Please retype the records below exactly, leaving out any pictures.

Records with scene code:
──────────

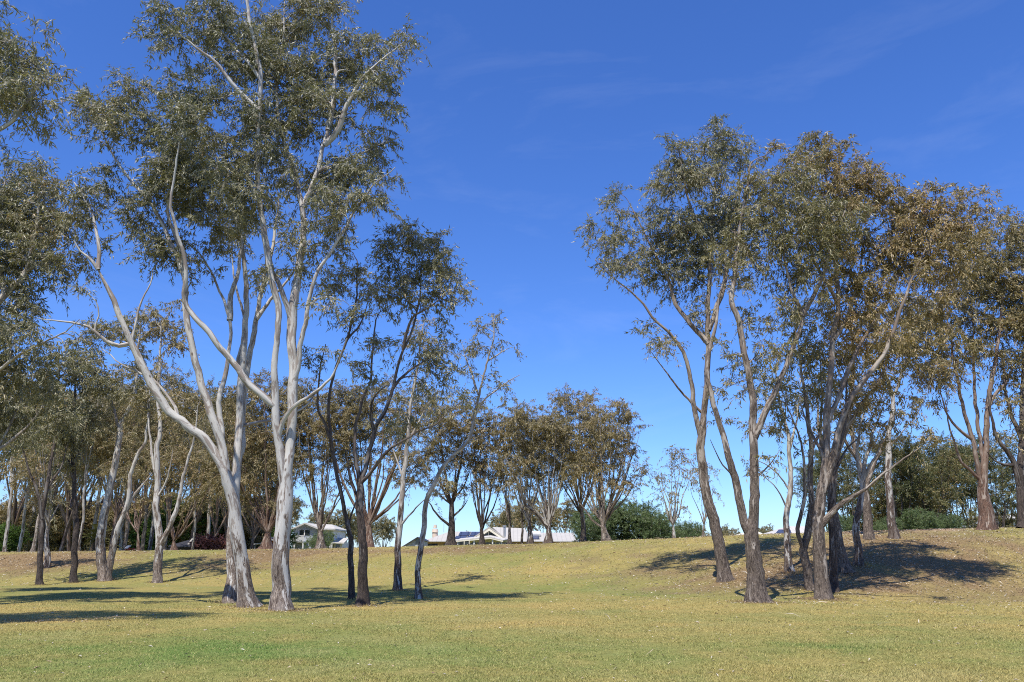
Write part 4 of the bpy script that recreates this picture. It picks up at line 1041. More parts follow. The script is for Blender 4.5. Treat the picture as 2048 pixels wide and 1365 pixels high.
WL = 'woodland gums beyond the left bank'
wA = stock_tree('gum_tree', 'x', 'tree', 13, 4.2, 6, 2.8, .16, 301, 'grey', 'olive', WL)
wB = stock_tree('gum_tree', 'x', 'tree', 13, 6.5, 5, 2.4, .14, 302, 'pale', 'blue', WL)
wC = stock_tree('gum_tree', 'x', 'tree', 12, 3.0, 7, 3.2, .18, 303, 'red', 'brown', WL)
wD = stock_tree('gum_tree', 'x', 'tree', 14, 7.5, 5, 2.2, .13, 304, 'pale', 'brown', WL)
dull = 'brown leaved gum tree in the dense woodland beyond the left bank'
LEFTWOOD = [
    # src, px, Y, top px, label
    (wA, 66, 63, 800, 'stout trunked gum on the bank top at the far left of the woodland edge'),
    (wB, 10, 66, 780, 'pale stemmed gum at the woodland edge cut by the left frame side'),
    (wD, 158, 64, 770, 'woodland gum right behind the straight slim dark gum'),
    (wB, 180, 72, 760, 'tall pale gum rising behind the palm'),
    (wC, 222, 66, 800, 'spreading gum behind the stems of the twin trunked gum'),
    (wA, 250, 70, 770, 'gum standing by the white sign board'),
    (wD, 300, 74, 720, 'tall slender gum behind the low Y shaped white gum'),
    (wC, 120, 70, 830, 'low spreading gum between the two slim dark gums'),
    (wB, 40, 82, 790, None), (wA, 90, 86, 800, None), (wC, 140, 84, 790, None), (wD, 200, 88, 760, None), (wB, 240, 90, 780, None), (wA, 285, 86, 790, None),
    (wD, 330, 88, 760, None), (wC, 375, 92, 800, None), (wB, 415, 86, 780, None), (wA, -30, 78, 780, None), (wC, 15, 92, 820, None), (wD, 60, 98, 780, None),
    (wC, 165, 104, 830, None), (wA, 215, 106, 820, None), (wB, 265, 108, 800, None), (wC, 345, 110, 830, None), (wA, 400, 112, 820, None), (wD, 440, 100, 820, None),
    (wC, 455, 90, 860, None), (wA, 490, 108, 840, None), (wC, 110, 112, 840, None), (wB, -70, 90, 800, None), (wA, 330, 72, 840, None), (wC, 420, 76, 880, None),
    (wB, 465, 78, 900, None), (wC, 500, 82, 900, None), (wD, 385, 70, 830, None)]
for (s, px, Y, top, lab) in LEFTWOOD:
    place(s, px, Y, top, {wA: 13, wB: 13, wC: 12, wD: 14}[s], lab or dull, group=WL)

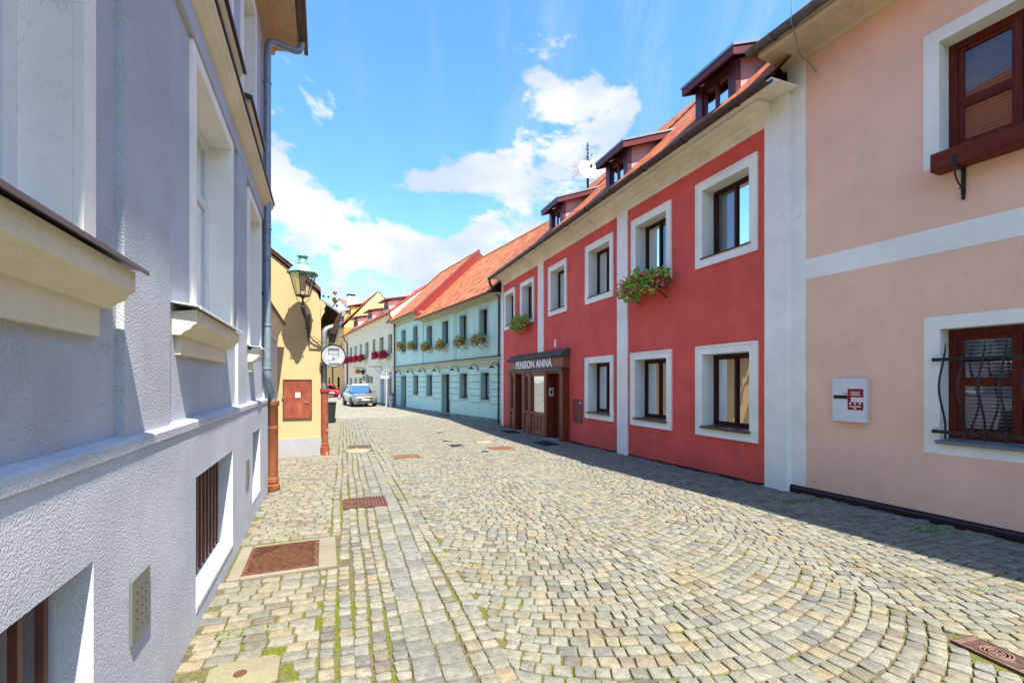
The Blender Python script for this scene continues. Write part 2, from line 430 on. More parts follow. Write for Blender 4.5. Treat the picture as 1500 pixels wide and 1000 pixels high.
def wall(mb, x0, x1, z0, z1, holes=(), y=0.0, depth=.0):
    xs = sorted({x0, x1, *[min(max(h[i], x0), x1) for h in holes for i in (0, 1)]}); zs = sorted({z0, z1, *[min(max(h[i], z0), z1) for h in holes for i in (2, 3)]})
    for a, b in zip(xs, xs[1:]):
        run = None
        for c, d in zip(zs, zs[1:]):
            cx, cz = (a + b) / 2, (c + d) / 2
            inside = any(h[0] < cx < h[1] and h[2] < cz < h[3] for h in holes)
            if not inside: mb.add([(a, y, c), (b, y, c), (b, y, d), (a, y, d)], [(0, 1, 2, 3)])
    if depth:
        for h in holes: reveal(mb, *h[:4], y, y - depth)
    return mb


def reveal(mb, x0, x1, z0, z1, ya, yb):
    for a, b in (((x0, z0), (x1, z0)), ((x1, z0), (x1, z1)), ((x1, z1), (x0, z1)), ((x0, z1), (x0, z0))):
        mb.add([(a[0], ya, a[1]), (b[0], ya, b[1]), (b[0], yb, b[1]), (a[0], yb, a[1])], [(0, 1, 2, 3)])


def shell(mb, x0, x1, yb, z0, z1, yf=0.0):
    for q in ([(x0, yf, z0), (x0, yb, z0), (x0, yb, z1), (x0, yf, z1)], [(x1, yf, z0), (x1, yb, z0), (x1, yb, z1), (x1, yf, z1)],
              [(x0, yb, z0), (x1, yb, z0), (x1, yb, z1), (x0, yb, z1)]): mb.poly(q)


def curtain(x0, x1, z0, z1, y, mat, parent, name='curtain', seed=0):
    mb = MB(); n = max(8, int((x1 - x0) / .025)); r = random.Random(seed); ph = r.random() * 9
    top = []; bot = []
    for i in range(n + 1):
        x = x0 + (x1 - x0) * i / n; w = .018 * math.sin(i * 1.1 + ph) + .012 * math.sin(i * .37 + ph * 2)
        top.append((x, y + w * .7, z1)); bot.append((x, y + w, z0))
    k = len(top); mb.add(top + bot, [(i, i + 1, k + i + 1, k + i) for i in range(n)])
    return mb.build(name, mat, parent, True)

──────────

▶ **TASK SOLUTION**
Write part 4 of the bpy script that recreates this picture. It picks up at line 1041. More parts follow. The script is for Blender 4.5. Treat the picture as 2048 pixels wide and 1365 pixels high.
WL = 'woodland gums beyond the left bank'
wA = stock_tree('gum_tree', 'x', 'tree', 13, 4.2, 6, 2.8, .16, 301, 'grey', 'olive', WL)
wB = stock_tree('gum_tree', 'x', 'tree', 13, 6.5, 5, 2.4, .14, 302, 'pale', 'blue', WL)
wC = stock_tree('gum_tree', 'x', 'tree', 12, 3.0, 7, 3.2, .18, 303, 'red', 'brown', WL)
wD = stock_tree('gum_tree', 'x', 'tree', 14, 7.5, 5, 2.2, .13, 304, 'pale', 'brown', WL)
dull = 'brown leaved gum tree in the dense woodland beyond the left bank'
LEFTWOOD = [
    # src, px, Y, top px, label
    (wA, 66, 63, 800, 'stout trunked gum on the bank top at the far left of the woodland edge'),
    (wB, 10, 66, 780, 'pale stemmed gum at the woodland edge cut by the left frame side'),
    (wD, 158, 64, 770, 'woodland gum right behind the straight slim dark gum'),
    (wB, 180, 72, 760, 'tall pale gum rising behind the palm'),
    (wC, 222, 66, 800, 'spreading gum behind the stems of the twin trunked gum'),
    (wA, 250, 70, 770, 'gum standing by the white sign board'),
    (wD, 300, 74, 720, 'tall slender gum behind the low Y shaped white gum'),
    (wC, 120, 70, 830, 'low spreading gum between the two slim dark gums'),
    (wB, 40, 82, 790, None), (wA, 90, 86, 800, None), (wC, 140, 84, 790, None), (wD, 200, 88, 760, None), (wB, 240, 90, 780, None), (wA, 285, 86, 790, None),
    (wD, 330, 88, 760, None), (wC, 375, 92, 800, None), (wB, 415, 86, 780, None), (wA, -30, 78, 780, None), (wC, 15, 92, 820, None), (wD, 60, 98, 780, None),
    (wC, 165, 104, 830, None), (wA, 215, 106, 820, None), (wB, 265, 108, 800, None), (wC, 345, 110, 830, None), (wA, 400, 112, 820, None), (wD, 440, 100, 820, None),
    (wC, 455, 90, 860, None), (wA, 490, 108, 840, None), (wC, 110, 112, 840, None), (wB, -70, 90, 800, None), (wA, 330, 72, 840, None), (wC, 420, 76, 880, None),
    (wB, 465, 78, 900, None), (wC, 500, 82, 900, None), (wD, 385, 70, 830, None)]
for (s, px, Y, top, lab) in LEFTWOOD:
    place(s, px, Y, top, {wA: 13, wB: 13, wC: 12, wD: 14}[s], lab or dull, group=WL)

The Blender Python script for this scene continues. Write part 2, from line 430 on. More parts follow. Write for Blender 4.5. Treat the picture as 1500 pixels wide and 1000 pixels high.
def wall(mb, x0, x1, z0, z1, holes=(), y=0.0, depth=.0):
    xs = sorted({x0, x1, *[min(max(h[i], x0), x1) for h in holes for i in (0, 1)]}); zs = sorted({z0, z1, *[min(max(h[i], z0), z1) for h in holes for i in (2, 3)]})
    for a, b in zip(xs, xs[1:]):
        run = None
        for c, d in zip(zs, zs[1:]):
            cx, cz = (a + b) / 2, (c + d) / 2
            inside = any(h[0] < cx < h[1] and h[2] < cz < h[3] for h in holes)
            if not inside: mb.add([(a, y, c), (b, y, c), (b, y, d), (a, y, d)], [(0, 1, 2, 3)])
    if depth:
        for h in holes: reveal(mb, *h[:4], y, y - depth)
    return mb


def reveal(mb, x0, x1, z0, z1, ya, yb):
    for a, b in (((x0, z0), (x1, z0)), ((x1, z0), (x1, z1)), ((x1, z1), (x0, z1)), ((x0, z1), (x0, z0))):
        mb.add([(a[0], ya, a[1]), (b[0], ya, b[1]), (b[0], yb, b[1]), (a[0], yb, a[1])], [(0, 1, 2, 3)])


def shell(mb, x0, x1, yb, z0, z1, yf=0.0):
    for q in ([(x0, yf, z0), (x0, yb, z0), (x0, yb, z1), (x0, yf, z1)], [(x1, yf, z0), (x1, yb, z0), (x1, yb, z1), (x1, yf, z1)],
              [(x0, yb, z0), (x1, yb, z0), (x1, yb, z1), (x0, yb, z1)]): mb.poly(q)


def curtain(x0, x1, z0, z1, y, mat, parent, name='curtain', seed=0):
    mb = MB(); n = max(8, int((x1 - x0) / .025)); r = random.Random(seed); ph = r.random() * 9
    top = []; bot = []
    for i in range(n + 1):
        x = x0 + (x1 - x0) * i / n; w = .018 * math.sin(i * 1.1 + ph) + .012 * math.sin(i * .37 + ph * 2)
        top.append((x, y + w * .7, z1)); bot.append((x, y + w, z0))
    k = len(top); mb.add(top + bot, [(i, i + 1, k + i + 1, k + i) for i in range(n)])
    return mb.build(name, mat, parent, True)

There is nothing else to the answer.